The difference between backup and data retention

The difference between backup and data retention

Both backup and data retention are types of data preservation, but they do so for different purposes. While backup retention focuses on storing data for recovery in case of data corruption, system failures or other contingencies, data retention focuses on preserving data during a specific period of time in order to meet particular business or legal requirements.

What is the difference between backup and data retention?

Backup retention and data retention get often mixed up, leading to overspending money on primary storage and backups. Although both backup and data retention aim at data preservation, they should be approached differently in order to optimize costs and operations.

Backup retention

On the one hand, backup retention refers to the storage of a specific number of recent copies of data in order to enable data recovery and restoration in case it is erased, corrupted or simply unavailable for any reason.

As such, a backup infrastructure is intended to restore the most recent copies of data. Therefore, organizations do not usually need to access backups which are older than a few days to resume operations.

Data retention

On the other hand, data retention refers to the storage of data for a given period of time in order to meet specific requirements, such as regulatory compliance or business continuity.

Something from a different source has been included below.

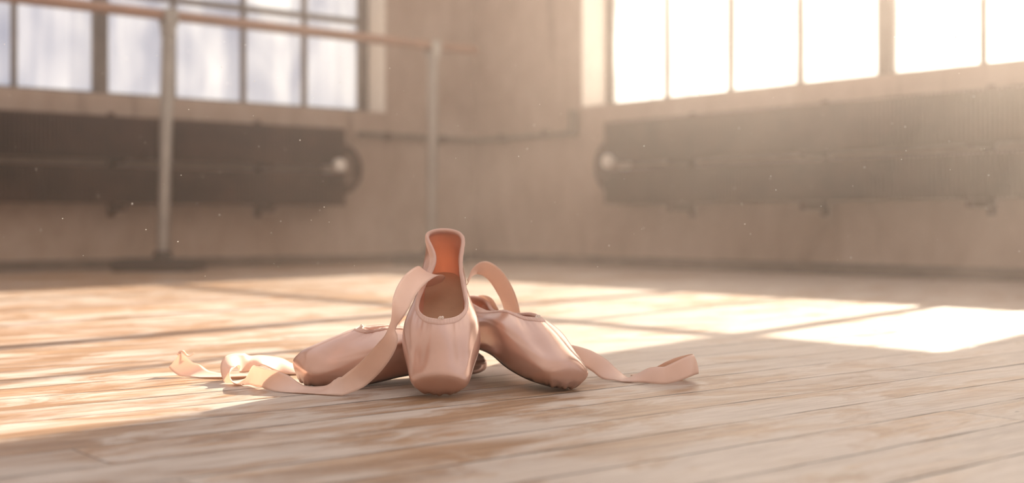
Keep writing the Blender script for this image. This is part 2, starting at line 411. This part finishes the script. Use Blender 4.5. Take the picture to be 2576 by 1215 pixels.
# ------------------------------------------------------------------ finned heating tubes under the windows
def radiator(w, s0, s1, label, flip):
    t = tag(empty('finned_radiator', wp(w, s0, -.09, .25)), label, 'radiator', 'finned heating tubes under the windows')
    org = np.array(t.location)
    for zc, hh in ((.497, .078), (.318, .068)):
        mb = MB(); mb.tube([wp(w, s0-.02, -.09, zc), wp(w, s1+.05, -.09, zc)], .021, 12)
        p = mb.build('tube', M['iron'], t, smooth=True, origin=org)
        mb = MB(); s = s0
        while s < s1:
            mb.wbox(w, s, s+.004, -.16, -.02, zc-hh, zc+hh); s += .0155
        mb.build('fins', M['iron'], t, origin=org)
    # return bend at the corner end
    pts = [wp(w, s0-.02-.085*math.sin(a), -.09, .4075+.0895*math.cos(a)) for a in np.linspace(0, math.pi, 13)]
    mb = MB(); mb.tube(pts, .021, 12); mb.build('return_bend', M['iron'], t, smooth=True, origin=org)
    mb = MB(); mb.tube([wp(w, s0+.045, -.09, .385), wp(w, s0+.045, -.09, .40), wp(w, s0+.045, -.09, .44), wp(w, s0+.045, -.09, .455)], [.012, .024, .024, .012], 14)
    mb.tube([wp(w, s0+.045, -.175, .42), wp(w, s0+.045, -.09, .42)], .012, 10)
    mb.tube([wp(w, s0+.045, -.195, .42), wp(w, s0+.045, -.175, .42)], .026, 14)
    mb.build('valve', M['white'], t, smooth=True, origin=org)
    s = s0+.33
    while s < s1:
        mb = MB(); mb.wbox(w, s-.012, s+.012, -.012, -.0006, .20, .60)
        mb.wbox(w, s-.012, s+.012, -.13, -.012, .222, .246); mb.wbox(w, s-.012, s+.012, -.13, -.012, .404, .416)
        mb.build('bracket', M['iron'], t, origin=org); s += .62
    return t
radiator(LEFT, .80, 3.3, 'dark rusty double finned radiator under the left window', 0)
radiator(RIGHT, 1.065, 3.9, 'dark double finned radiator in the haze under the right window', 1)
t = tag(empty('heating_pipe', wp(LEFT, .03, -.03, .56)), 'thin dark heating pipe running around the room corner', 'pipe')
org = np.array(t.location)
c0 = [wp(LEFT, .655, -.03, .566), wp(LEFT, .3, -.03, .564), wp(LEFT, .08, -.03, .562)]
for a in np.linspace(0, 1, 6)[1:-1]:
    p = (1-a)**2*wp(LEFT, .08, -.03, .562)+2*a*(1-a)*wp(LEFT, .03, -.03, .562)+a*a*wp(RIGHT, .08, -.03, .562); c0.append(p)
c0 += [wp(RIGHT, .08, -.03, .562), wp(RIGHT, .4, -.03, .56), wp(RIGHT, .72, -.03, .558)]
mb = MB(); mb.tube(c0, .0125, 12); mb.build('run', M['pipe'], t, smooth=True, origin=org)
mb = MB(); mb.tube([wp(RIGHT, .735, -.03, .545), wp(RIGHT, .735, -.03, .655)], .02, 12); mb.build('riser_stub', M['pipe'], t, smooth=True, origin=org)
for w, s in ((LEFT, .2), (LEFT, .5), (RIGHT, .25), (RIGHT, .55)):
    mb = MB(); mb.wbox(w, s-.008, s+.008, -.0435, -.0006, .546, .580); mb.build('clip', M['iron'], t, .002, origin=org)

# ------------------------------------------------------------------ ballet barre on two posts
BZ = .946
p1 = np.array([-1.272, 4.632, 0]); p2 = np.array([-.342, 5.425, 0])
bd = (p2-p1)/np.linalg.norm(p2-p1)
t = tag(empty('ballet_barre', p1), 'long round wooden ballet barre on grey steel posts before the left window', 'barre')
org = p1
mb = MB(); mb.tube([p1-bd*.95+UP*BZ, p1+UP*BZ, p2+UP*BZ, p2+bd*.235+UP*BZ, p2+bd*.24+UP*BZ], [.0205, .0205, .0205, .0205, .014], 20)
mb.build('rail', M['wood'], t, smooth=True, origin=org)
for q, lean in ((p1, -.022), (p2, -.008)):
    b = q+np.array([lean, 0, 0])
    mb = MB(); mb.tube([b+UP*.03, q+UP*(BZ-.03)], .024, 20); po = mb.build('post', M['steel'], t, smooth=True, origin=org)
    mb = MB(); mb.tube([b+UP*.0455, b+UP*.048, b+UP*.07, b+UP*.073], [.034, .036, .032, .026], 20); mb.build('collar', M['foot'], po, smooth=True, origin=org)
    n = np.array([-bd[1], bd[0], 0])
    mb = MB(); mb.tube([q+UP*(BZ-.075), q+UP*(BZ-.03)], .029, 18)
    for sd in (-1, 1): 
        c = q+n*sd*.0245
        mb.hexa([c+bd*x+n*y+UP*z for z in (BZ-.04, BZ+.022) for x, y in ((-.026, -.004), (.026, -.004), (.026, .004), (-.026, .004))])
    mb.build('saddle', M['steel'], t, .002, origin=org)
    mb = MB()
    ex, ey = np.array([1.0, 0, 0]), np.array([0, 1.0, 0])
    mb.hexa([b+ex*x+ey*y+UP*z for z in (.0005, .046) for x, y in ((-.15, -.14), (.15, -.14), (.15, .06), (-.15, .06))])
    mb.build('foot', M['foot'], t, .008, origin=org)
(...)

A proper data management strategy requires moving data from the primary storage to an archive storage after a specific period of time in order to reduce production storage costs and simplify backup operations.

Secure and redundant storage is essential for backing up and retaining data. However, data retention requires storage that is specifically designed for archival in order to ensure cost-efficiency. Since keeping old, unchanging data in production storage (which is frequently backed up) considerably increases the cost and management efforts of the backup infrastructure.

To sum up, it is important not to confuse backup retention with data retention. While the main goal of backup retention is to have recent copies of data to recover it in case of a contingency, the main goal of data retention is to preserve data for a required period of time for corporate governance or regulatory compliance.